Norm Pearlstine '64, who established the first Far East bureau of The Wall Street Journal, was the editor of the WSJ and then editor-in-chief of Time, Inc., until he retired recently to write a book on the first amendment and the press, viewed the state of the profession with a publisher's eye:
"[Print] news is still very profitable," he said, nodding affably at Carroll. He mentioned that newspaper profit margins are still running at 19.5 percent, down from 23 percent in the late '80s but still workable: "One problem is a lack of innovation," he said, pointing out that USA Today was the last real newspaper innovation, and that was in 1982. Newspapers had a monopoly on people's attention for so long that they grew accustomed to their status, he said.
Since then, the dominance of speed, visuals, graphics, and presentation (shorter stories, color, special interest sections, trends)—"with the consequent feeling that one must read this NOW," has come to pervade print. [USA itself and The Metro papers, which are free "public transportation dailies."] "Magazines—and there are 8,000 of them—could naturally convey this emphasis better, and so they are doing better financially. They have a brighter future than newspapers."
Which was not to say, Pearlstine pointed out, that the game is over for dailies or weeklies. He felt more optimistic about Web sites and the blogosphere than did Carroll, and said that investment in new, local newspapers focused on local issues, even on individual blocks, was a good direction in the future:
"When I was young, I.F. Stone, with his little Weekly, covering Washington, was doing fine. He never had much backing. It was a matter of the right issues, and the right timing..."
Dennis Stern '69, the "kid" of the group, a lawyer and former New York Times reporter, city editor, and now Deputy to the President and Senior Vice-President of the Times, pointed out that many newspapers today are owned by funds like the Blackstone Group, and have corporate CEOs running them, which means they have shareholders to consider: "That's certainly what happened to Knight-Ridder. The best papers—The Wall Street Journal, Washington Post and New York Times, are all privately controlled, and so are more free to act independently..."
"Except that for those of us who live in New York City, the Times is considered a right-wing paper," laughed Pearlstine.
Stern smiled and listed a number of moves the Times has made recently:
"We are making a significant investment in digital operations, hiring 100 new people. We're developing a research and development group—becoming much more agile—newspeople hate to change, once they've got a 'winning' formula. Our journalists are doing Web sites and podcasts. Our Web site is number one in the world, a 24-7 operation. We're acknowledging that the Web does some things better than print—the stock pages, for example, which seems obvious in retrospect..."

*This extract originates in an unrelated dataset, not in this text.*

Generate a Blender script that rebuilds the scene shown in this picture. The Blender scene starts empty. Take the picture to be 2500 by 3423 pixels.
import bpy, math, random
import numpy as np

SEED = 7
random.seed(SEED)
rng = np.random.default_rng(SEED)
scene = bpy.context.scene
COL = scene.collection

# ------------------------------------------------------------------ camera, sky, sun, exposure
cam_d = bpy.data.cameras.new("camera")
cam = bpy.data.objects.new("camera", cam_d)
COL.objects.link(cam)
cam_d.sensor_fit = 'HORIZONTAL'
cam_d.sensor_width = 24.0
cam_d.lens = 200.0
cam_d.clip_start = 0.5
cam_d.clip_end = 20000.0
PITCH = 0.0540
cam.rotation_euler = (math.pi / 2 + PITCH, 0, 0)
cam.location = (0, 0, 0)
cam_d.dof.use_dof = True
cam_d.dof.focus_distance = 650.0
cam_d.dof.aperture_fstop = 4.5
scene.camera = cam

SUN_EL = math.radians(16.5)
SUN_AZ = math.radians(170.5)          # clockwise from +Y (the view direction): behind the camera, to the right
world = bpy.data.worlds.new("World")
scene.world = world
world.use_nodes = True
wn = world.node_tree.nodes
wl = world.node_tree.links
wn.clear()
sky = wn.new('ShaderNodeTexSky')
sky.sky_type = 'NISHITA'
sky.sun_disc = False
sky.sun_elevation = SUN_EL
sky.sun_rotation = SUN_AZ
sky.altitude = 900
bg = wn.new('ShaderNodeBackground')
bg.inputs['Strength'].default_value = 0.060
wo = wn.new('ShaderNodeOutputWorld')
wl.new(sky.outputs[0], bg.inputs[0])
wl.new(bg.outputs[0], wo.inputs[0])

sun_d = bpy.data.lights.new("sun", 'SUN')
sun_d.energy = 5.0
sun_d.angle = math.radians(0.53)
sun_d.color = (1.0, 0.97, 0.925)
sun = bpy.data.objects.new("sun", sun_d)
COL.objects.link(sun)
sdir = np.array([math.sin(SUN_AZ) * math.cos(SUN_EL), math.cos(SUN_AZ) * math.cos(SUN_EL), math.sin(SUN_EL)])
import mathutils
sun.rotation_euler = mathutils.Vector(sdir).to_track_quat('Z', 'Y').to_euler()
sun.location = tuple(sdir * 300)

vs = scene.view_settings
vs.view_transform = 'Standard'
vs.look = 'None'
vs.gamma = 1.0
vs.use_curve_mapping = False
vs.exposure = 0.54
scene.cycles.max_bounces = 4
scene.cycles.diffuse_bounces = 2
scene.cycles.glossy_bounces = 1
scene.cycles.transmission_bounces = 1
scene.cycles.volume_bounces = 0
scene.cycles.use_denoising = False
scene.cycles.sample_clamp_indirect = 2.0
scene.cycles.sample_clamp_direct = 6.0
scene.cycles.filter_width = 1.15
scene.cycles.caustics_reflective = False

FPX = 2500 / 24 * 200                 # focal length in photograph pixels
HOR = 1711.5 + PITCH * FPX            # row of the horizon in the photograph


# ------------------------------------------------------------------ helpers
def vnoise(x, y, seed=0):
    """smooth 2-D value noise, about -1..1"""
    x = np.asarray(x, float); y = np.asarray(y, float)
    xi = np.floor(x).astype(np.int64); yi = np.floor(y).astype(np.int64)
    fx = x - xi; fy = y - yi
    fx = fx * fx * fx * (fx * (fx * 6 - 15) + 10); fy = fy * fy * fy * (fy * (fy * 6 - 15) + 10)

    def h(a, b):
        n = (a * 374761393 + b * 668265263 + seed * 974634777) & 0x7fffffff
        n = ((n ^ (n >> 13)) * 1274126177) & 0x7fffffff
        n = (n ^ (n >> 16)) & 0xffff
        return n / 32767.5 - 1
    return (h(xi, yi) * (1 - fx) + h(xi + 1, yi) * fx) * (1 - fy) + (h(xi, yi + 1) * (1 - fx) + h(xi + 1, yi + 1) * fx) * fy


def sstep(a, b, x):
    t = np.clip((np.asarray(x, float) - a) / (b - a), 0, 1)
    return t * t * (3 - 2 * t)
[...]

Stern maintained that "the core product is still on solid ground," and that the circulation is growing slightly: "The average age of our readers is 45, but 10 years ago it was 45, too. Newspapers will change, but they'll always be here." He nodded at Carroll, who acknowledged: "Guess I'm the voice of gloom..."
The Silk Panel was moderated by Mark Silk, brother of the late journalist Andrew Silk '78, commemorated by the annual workshop. Silk is director of the Greenberg Center for the Study of Religion in Public Life at Trinity College in Hartford, Conn.
Greg Kannerstein '63, director of athletics and associate dean of the College, coordinated this year's panel.